Briefly press your garment to remove any creases or moisture which may affect the adhesive.

Press one colour at a time (see Layering HTV below). Position your graphic, adhesive side down, onto your application surface, the tacky carrier film should keep it in place. Using a piece of cloth, baking parchment or a Teflon sheet to protect the liner and your substrate, press your graphic with your iron or heat press.

Use even pressure and avoid using steam. HTV requires significant pressure to form a secure bond so if using an iron or hand-press push down hard. If using flex, the film should take on the texture of the fabric you are pressing onto. A folded towel or pressing pillow placed underneath your garment would be useful here especially if there are seams or pockets on your item and particularly if you are pressing a framed canvas or similar.

If the graphic is larger than the surface of your iron, lift and reposition the iron for the same amount of time in a fresh spot, do not slide the iron backwards and forwards over the graphic as you would if ironing clothes. Ensure each piece of your design receives the same amount of heat and pressure.

Remove the clear liner when recommended for your particular media then replace your protective sheet and iron or press for a couple of seconds more to secure in place.

Layering Heat Transfer Film

Layering HTV on a t-shirt

Smooth matt flex film such as Poli-Flex Turbo can be layered as required, simply design your cut file so that you can press the films one by one on top of each other then follow the advice below, remember you are designing in reverse!

Thick or textured film such as flock or glitter flex and specialty media such as holographic or mirror film can only be used as a top layer.
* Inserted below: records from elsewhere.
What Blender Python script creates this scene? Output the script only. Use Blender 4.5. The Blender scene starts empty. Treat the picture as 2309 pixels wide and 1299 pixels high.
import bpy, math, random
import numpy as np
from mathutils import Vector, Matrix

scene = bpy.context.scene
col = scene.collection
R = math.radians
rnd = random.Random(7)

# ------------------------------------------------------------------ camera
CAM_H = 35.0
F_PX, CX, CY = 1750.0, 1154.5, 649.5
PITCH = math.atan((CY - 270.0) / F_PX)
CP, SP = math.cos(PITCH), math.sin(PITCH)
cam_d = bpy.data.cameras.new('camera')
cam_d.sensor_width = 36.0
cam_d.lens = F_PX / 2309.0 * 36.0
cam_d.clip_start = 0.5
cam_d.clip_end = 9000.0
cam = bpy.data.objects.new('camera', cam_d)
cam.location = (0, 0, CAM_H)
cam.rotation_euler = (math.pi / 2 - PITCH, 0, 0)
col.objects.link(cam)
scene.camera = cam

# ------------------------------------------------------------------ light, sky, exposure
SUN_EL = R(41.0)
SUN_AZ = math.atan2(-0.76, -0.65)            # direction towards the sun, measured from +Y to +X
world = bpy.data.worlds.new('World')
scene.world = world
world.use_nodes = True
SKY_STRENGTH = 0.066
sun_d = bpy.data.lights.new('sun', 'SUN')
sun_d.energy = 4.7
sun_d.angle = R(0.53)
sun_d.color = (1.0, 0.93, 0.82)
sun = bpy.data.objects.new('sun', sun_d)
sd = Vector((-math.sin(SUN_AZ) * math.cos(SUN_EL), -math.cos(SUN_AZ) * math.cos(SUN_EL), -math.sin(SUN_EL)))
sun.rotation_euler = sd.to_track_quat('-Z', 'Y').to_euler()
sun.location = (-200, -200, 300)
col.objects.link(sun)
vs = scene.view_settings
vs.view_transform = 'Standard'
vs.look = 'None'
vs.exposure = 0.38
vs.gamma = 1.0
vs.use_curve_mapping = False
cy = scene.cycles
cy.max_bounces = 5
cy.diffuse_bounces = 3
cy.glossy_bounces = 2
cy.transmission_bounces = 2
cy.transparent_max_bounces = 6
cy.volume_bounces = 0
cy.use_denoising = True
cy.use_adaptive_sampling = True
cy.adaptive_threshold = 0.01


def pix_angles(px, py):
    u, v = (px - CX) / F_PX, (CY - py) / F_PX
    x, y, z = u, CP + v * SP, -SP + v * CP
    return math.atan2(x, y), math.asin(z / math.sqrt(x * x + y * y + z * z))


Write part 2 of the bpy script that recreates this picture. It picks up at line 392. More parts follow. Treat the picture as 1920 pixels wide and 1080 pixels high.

If your design doesn't allow for this you can use your design software to cut away the shapes underneath so that the products line up next to each other like a jigsaw rather than sitting on top of each other.

As it is the liner rather than the film that is sticky you cannot layer the products on the liner before application as you can with self-adhesive film so you have to heat press them layer by layer. Do not let your press come into contact with the films once the liners have been removed or your will end up with a gooey mess!

To avoid overheating and damaging your garment, only heat each layer briefly but with enough pressure that you can remove the liner and place the next colour on top. Remember to check the application settings for your film as you may need to allow it to cool before removing the liner. Then press the complete design fully, protecting with a cloth or Teflon sheet at the end.
Positioning the individual layers is easy as the sticky liner holds your shapes in place without your graphics sticking together, allowing you to reposition as desired.

After Application - Looking After Your Decals

Once you have applied your design you’ll want to keep your creations looking good for as long as possible.
Check the care instructions for your particular media. Usual recommendations are to wash and iron inside out, however the temperature will vary as does the durability expectation, washing detergent designed for colours will help your designs look good for longer.
Polyester based heat transfer films such as some mirror and holographic films will have a limited wash durability of up to 10 cycles.